The Hydrogen Economy
The following post was written on October 24, 2012:
The area of energy and the environment provides a constant stream of idiotic pronouncements that will be a recurring topic for this blog.
For a starter, consider the so-called “hydrogen economy.” For the past 25 years we have been in the grip of the "global warming" scare, whereby environmental activists advocate that the burning of hydro-carbon-based fuels will lead to a rapid warming of the earth that will quickly imperil civilization. But what are the alternatives to hydro-carbon based fuels (coal, oil, natural gas)? Burning a hydro-carbon involves oxidizing both carbon and hydrogen, thus releasing not only water (H2O) into the air, but also carbon dioxide (CO2), which is claimed to be the main culprit in warming. Why don’t we stop burning hydrocarbons and just burn hydrogen for energy? According to advocates, that will completely solve the global warming problem! When you burn a hydrocarbon like natural gas (CH4) or gasoline (mainly C8H18) you get both CO2 and H2O. When you burn just hydrogen, you get just water. Voila, the CO2 problem is gone!

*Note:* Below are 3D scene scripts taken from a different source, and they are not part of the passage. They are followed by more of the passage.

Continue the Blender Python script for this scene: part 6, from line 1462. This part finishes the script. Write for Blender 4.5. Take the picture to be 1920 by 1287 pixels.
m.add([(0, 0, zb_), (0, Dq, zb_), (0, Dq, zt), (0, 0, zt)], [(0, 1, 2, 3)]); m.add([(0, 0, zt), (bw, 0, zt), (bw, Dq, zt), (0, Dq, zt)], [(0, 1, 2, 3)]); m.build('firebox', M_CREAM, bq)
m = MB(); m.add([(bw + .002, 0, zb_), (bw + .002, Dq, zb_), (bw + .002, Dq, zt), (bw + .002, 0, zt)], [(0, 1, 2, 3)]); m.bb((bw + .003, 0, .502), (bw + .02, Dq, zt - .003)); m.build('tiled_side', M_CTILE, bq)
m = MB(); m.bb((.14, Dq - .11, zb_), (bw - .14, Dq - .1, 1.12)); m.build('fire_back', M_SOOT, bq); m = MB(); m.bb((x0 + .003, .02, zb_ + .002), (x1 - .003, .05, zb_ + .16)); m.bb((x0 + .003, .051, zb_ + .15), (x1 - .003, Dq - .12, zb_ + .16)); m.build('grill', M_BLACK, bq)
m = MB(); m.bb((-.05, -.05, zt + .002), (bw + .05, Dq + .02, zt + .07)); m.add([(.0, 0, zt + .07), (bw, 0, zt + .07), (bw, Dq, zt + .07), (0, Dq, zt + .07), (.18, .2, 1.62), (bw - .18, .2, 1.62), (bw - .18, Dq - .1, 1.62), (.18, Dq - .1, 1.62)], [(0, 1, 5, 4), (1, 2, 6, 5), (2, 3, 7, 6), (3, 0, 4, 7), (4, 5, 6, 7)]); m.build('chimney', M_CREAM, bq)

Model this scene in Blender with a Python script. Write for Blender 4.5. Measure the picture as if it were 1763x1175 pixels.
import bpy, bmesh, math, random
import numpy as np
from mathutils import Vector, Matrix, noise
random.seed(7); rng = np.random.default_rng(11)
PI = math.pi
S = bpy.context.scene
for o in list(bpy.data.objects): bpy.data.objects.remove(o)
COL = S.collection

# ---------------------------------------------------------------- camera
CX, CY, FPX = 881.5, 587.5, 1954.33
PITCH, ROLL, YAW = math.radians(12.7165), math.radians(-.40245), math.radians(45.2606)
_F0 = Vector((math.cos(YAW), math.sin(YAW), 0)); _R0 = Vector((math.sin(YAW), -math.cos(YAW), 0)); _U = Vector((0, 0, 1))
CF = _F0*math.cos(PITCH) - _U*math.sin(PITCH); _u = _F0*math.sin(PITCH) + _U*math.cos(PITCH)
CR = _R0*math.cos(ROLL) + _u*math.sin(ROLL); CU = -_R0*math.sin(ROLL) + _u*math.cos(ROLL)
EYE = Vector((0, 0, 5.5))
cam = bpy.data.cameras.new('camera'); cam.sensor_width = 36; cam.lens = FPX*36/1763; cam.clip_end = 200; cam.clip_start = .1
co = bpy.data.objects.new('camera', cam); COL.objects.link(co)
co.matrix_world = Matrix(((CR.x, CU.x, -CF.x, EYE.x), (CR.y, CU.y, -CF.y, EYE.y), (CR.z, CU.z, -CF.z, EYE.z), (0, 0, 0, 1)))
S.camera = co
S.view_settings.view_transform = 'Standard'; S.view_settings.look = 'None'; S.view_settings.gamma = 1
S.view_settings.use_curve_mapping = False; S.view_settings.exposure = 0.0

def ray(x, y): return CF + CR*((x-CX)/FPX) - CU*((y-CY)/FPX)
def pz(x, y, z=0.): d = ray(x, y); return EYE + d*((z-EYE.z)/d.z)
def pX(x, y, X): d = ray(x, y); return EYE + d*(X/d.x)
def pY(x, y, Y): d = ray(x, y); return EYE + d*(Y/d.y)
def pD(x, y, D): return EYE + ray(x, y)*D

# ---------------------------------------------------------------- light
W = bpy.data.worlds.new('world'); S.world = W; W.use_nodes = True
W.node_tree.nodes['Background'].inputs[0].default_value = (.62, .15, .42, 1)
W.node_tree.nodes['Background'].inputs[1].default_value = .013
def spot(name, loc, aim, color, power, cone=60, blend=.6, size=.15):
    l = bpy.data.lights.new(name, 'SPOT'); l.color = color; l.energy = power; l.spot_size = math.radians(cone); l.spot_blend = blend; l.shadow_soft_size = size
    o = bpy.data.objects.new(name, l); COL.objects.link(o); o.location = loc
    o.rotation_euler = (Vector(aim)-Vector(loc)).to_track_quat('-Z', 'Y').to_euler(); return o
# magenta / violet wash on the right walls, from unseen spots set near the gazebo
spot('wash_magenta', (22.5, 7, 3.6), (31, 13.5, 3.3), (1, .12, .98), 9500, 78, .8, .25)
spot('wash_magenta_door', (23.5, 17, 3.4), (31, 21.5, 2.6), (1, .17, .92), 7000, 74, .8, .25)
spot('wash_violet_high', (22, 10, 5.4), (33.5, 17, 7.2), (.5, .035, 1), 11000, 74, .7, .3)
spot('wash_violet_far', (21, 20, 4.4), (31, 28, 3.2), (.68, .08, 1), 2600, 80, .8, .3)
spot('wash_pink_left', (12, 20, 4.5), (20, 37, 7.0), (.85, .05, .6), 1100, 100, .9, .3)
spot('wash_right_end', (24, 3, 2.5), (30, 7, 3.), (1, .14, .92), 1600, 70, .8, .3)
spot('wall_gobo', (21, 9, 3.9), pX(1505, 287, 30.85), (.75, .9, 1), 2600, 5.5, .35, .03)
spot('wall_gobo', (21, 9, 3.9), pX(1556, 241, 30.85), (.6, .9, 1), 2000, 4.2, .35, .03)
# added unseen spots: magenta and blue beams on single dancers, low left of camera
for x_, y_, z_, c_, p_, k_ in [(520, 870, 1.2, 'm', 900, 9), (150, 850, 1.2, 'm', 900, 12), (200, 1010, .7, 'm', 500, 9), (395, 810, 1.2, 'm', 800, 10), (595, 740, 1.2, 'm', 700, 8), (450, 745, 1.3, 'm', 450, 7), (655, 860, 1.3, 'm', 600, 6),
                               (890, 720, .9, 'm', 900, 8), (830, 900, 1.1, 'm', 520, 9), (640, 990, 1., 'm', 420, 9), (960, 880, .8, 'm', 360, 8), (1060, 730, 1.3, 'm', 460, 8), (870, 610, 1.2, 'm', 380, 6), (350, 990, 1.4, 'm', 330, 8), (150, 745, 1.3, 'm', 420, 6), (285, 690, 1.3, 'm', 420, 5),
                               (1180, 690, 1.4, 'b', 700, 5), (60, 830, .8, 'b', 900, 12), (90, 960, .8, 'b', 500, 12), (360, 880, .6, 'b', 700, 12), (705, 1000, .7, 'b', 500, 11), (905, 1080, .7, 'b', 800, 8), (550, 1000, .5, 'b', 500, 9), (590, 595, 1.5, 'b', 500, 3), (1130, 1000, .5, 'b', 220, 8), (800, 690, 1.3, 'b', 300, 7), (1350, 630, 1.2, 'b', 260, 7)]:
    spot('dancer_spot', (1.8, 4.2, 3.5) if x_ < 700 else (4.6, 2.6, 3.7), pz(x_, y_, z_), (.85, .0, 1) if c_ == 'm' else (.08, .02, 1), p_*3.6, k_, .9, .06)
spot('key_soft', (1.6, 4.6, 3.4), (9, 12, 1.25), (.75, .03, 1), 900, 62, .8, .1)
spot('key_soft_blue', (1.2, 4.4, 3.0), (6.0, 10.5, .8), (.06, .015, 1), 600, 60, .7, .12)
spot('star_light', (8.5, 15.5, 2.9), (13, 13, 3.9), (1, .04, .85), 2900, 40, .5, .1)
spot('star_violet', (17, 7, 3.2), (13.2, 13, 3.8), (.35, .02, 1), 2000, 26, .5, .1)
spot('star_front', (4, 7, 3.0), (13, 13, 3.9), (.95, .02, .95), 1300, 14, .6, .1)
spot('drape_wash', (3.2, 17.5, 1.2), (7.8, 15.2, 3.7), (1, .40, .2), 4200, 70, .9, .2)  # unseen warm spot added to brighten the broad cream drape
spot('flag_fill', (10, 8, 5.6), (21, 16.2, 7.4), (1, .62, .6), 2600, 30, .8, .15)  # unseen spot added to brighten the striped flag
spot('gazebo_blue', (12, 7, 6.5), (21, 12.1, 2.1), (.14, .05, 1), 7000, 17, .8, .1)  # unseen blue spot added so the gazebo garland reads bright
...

Who can see the flaw in this?
Here’s an article from a British source (Telegraph) that gives a relatively balanced account.
The “balance” includes quotes from hucksters promoting government-funded hydrogen energy schemes. This is an area where balance is totally the wrong approach and only ridicule is appropriate.
Here’s what’s wrong with hydrogen energy: there is no free hydrogen gas available on earth. There’s plenty of hydrogen, but not in the form of a free gas that can just be taken from the air. (By contrast, nitrogen or oxygen can just be taken from the air.)
So where can you get hydrogen? Two places: natural gas (CH4) and water (H2O). You can separate the hydrogen from the carbon in natural gas by running steam through it in a process called reformation. The carbon combines with oxygen and dissipates off as CO2, leaving the free hydrogen. Easy! This is in fact how most free hydrogen is obtained, to be used for purposes such as fertilizer (main ingredient - NH3).
Wait a minute! The whole idea was to avoid getting CO2 into the atmosphere. So now, in order to avoid burning natural gas for energy, you have used up some energy separating off the hydrogen, dissipated the CO2 into the air without getting any energy in return, and now you have hydrogen to burn, which is very tricky to transport and store, even trickier to use, and generates less energy on burning than does the burning of the original natural gas. Congratulations! No decrease in atmospheric CO2, a lot less energy output, and a bunch of hydrogen canisters everywhere that can blow up at the slightest spark.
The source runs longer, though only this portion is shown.